**TASK**:
Leave out the pictures and repeat the rest of the material exactly.

§ §

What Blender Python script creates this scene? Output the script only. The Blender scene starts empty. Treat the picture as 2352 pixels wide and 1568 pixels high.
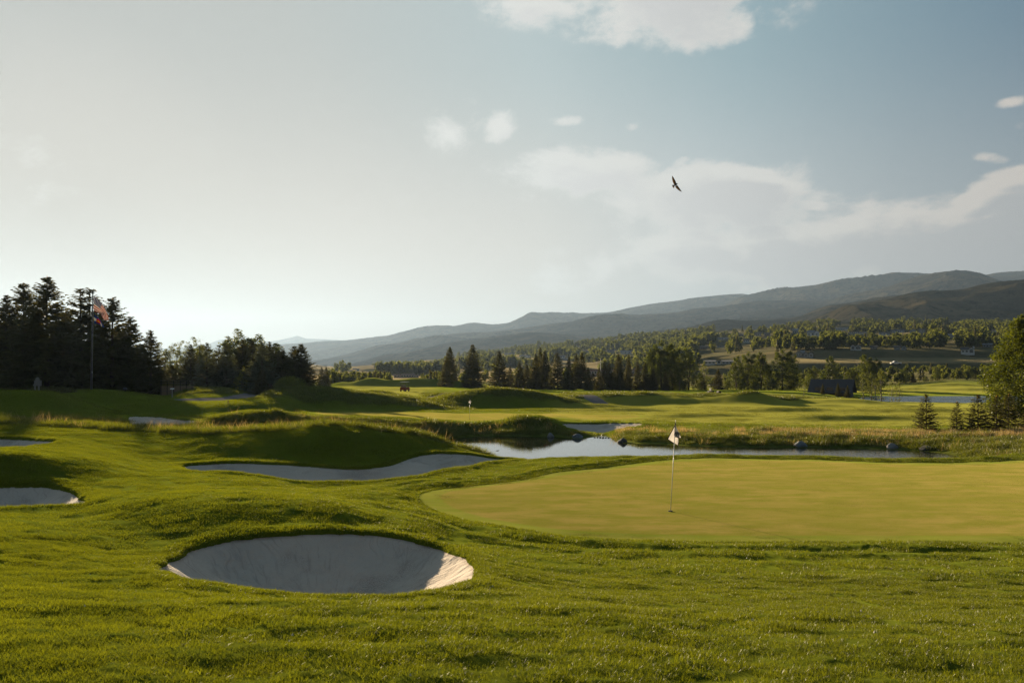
import bpy, math, random
import numpy as np
from mathutils import Vector, Matrix, Quaternion

# ------------------------------------------------------------------ camera, sky, sun, exposure
SC = bpy.context.scene
COL = SC.collection
K = 0.43537 / 796.0            # tangent of one unit of the 2352-wide picture
CAM_H = 3.43
CU, CV = 1176.0, 854.4         # column straight ahead, row of the horizon
cam_d = bpy.data.cameras.new('camera')
cam = bpy.data.objects.new('camera', cam_d); COL.objects.link(cam)
cam.location = (0, 0, CAM_H)
cam.rotation_euler = (math.radians(90), 0, 0)
cam_d.sensor_width = 36.0
cam_d.lens = 796.0 / 1024.0 * 36.0
cam_d.shift_y = (372.0 - 341.33) / 1024.0
cam_d.clip_start = 0.1
cam_d.clip_end = 60000
cam_d.dof.use_dof = True
cam_d.dof.focus_distance = 24.0
cam_d.dof.aperture_fstop = 4.0
SC.camera = cam

SUN_EL = math.radians(10.3)
SUN_AZ = math.radians(-29.4)   # from straight ahead (+Y), negative = to the left
SUN_DIR = Vector((math.sin(SUN_AZ) * math.cos(SUN_EL), math.cos(SUN_AZ) * math.cos(SUN_EL), math.sin(SUN_EL)))
sun_d = bpy.data.lights.new('sun', 'SUN')
sun_d.energy = 5.0
sun_d.angle = math.radians(0.6)
sun_d.color = (1.0, 0.80, 0.52)
sun = bpy.data.objects.new('sun', sun_d); COL.objects.link(sun)
sun.rotation_euler = SUN_DIR.to_track_quat('Z', 'Y').to_euler()

SC.view_settings.view_transform = 'Standard'
SC.view_settings.look = 'None'
SC.view_settings.exposure = 2.0
SC.view_settings.gamma = 1.0
SC.view_settings.use_curve_mapping = False
SC.render.engine = 'CYCLES'
cy = SC.cycles
cy.use_denoising = True
cy.denoising_prefilter = 'NONE'
cy.max_bounces = 8
cy.diffuse_bounces = 3
cy.glossy_bounces = 3
cy.transmission_bounces = 4
cy.volume_bounces = 0
cy.transparent_max_bounces = 8
cy.caustics_reflective = False
cy.caustics_refractive = False
cy.sample_clamp_indirect = 4.0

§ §

**THE ANSWER**:
What Blender Python script creates this scene? Output the script only. The Blender scene starts empty. Treat the picture as 2352 pixels wide and 1568 pixels high.
import bpy, math, random
import numpy as np
from mathutils import Vector, Matrix, Quaternion

# ------------------------------------------------------------------ camera, sky, sun, exposure
SC = bpy.context.scene
COL = SC.collection
K = 0.43537 / 796.0            # tangent of one unit of the 2352-wide picture
CAM_H = 3.43
CU, CV = 1176.0, 854.4         # column straight ahead, row of the horizon
cam_d = bpy.data.cameras.new('camera')
cam = bpy.data.objects.new('camera', cam_d); COL.objects.link(cam)
cam.location = (0, 0, CAM_H)
cam.rotation_euler = (math.radians(90), 0, 0)
cam_d.sensor_width = 36.0
cam_d.lens = 796.0 / 1024.0 * 36.0
cam_d.shift_y = (372.0 - 341.33) / 1024.0
cam_d.clip_start = 0.1
cam_d.clip_end = 60000
cam_d.dof.use_dof = True
cam_d.dof.focus_distance = 24.0
cam_d.dof.aperture_fstop = 4.0
SC.camera = cam

SUN_EL = math.radians(10.3)
SUN_AZ = math.radians(-29.4)   # from straight ahead (+Y), negative = to the left
SUN_DIR = Vector((math.sin(SUN_AZ) * math.cos(SUN_EL), math.cos(SUN_AZ) * math.cos(SUN_EL), math.sin(SUN_EL)))
sun_d = bpy.data.lights.new('sun', 'SUN')
sun_d.energy = 5.0
sun_d.angle = math.radians(0.6)
sun_d.color = (1.0, 0.80, 0.52)
sun = bpy.data.objects.new('sun', sun_d); COL.objects.link(sun)
sun.rotation_euler = SUN_DIR.to_track_quat('Z', 'Y').to_euler()

SC.view_settings.view_transform = 'Standard'
SC.view_settings.look = 'None'
SC.view_settings.exposure = 2.0
SC.view_settings.gamma = 1.0
SC.view_settings.use_curve_mapping = False
SC.render.engine = 'CYCLES'
cy = SC.cycles
cy.use_denoising = True
cy.denoising_prefilter = 'NONE'
cy.max_bounces = 8
cy.diffuse_bounces = 3
cy.glossy_bounces = 3
cy.transmission_bounces = 4
cy.volume_bounces = 0
cy.transparent_max_bounces = 8
cy.caustics_reflective = False
cy.caustics_refractive = False
cy.sample_clamp_indirect = 4.0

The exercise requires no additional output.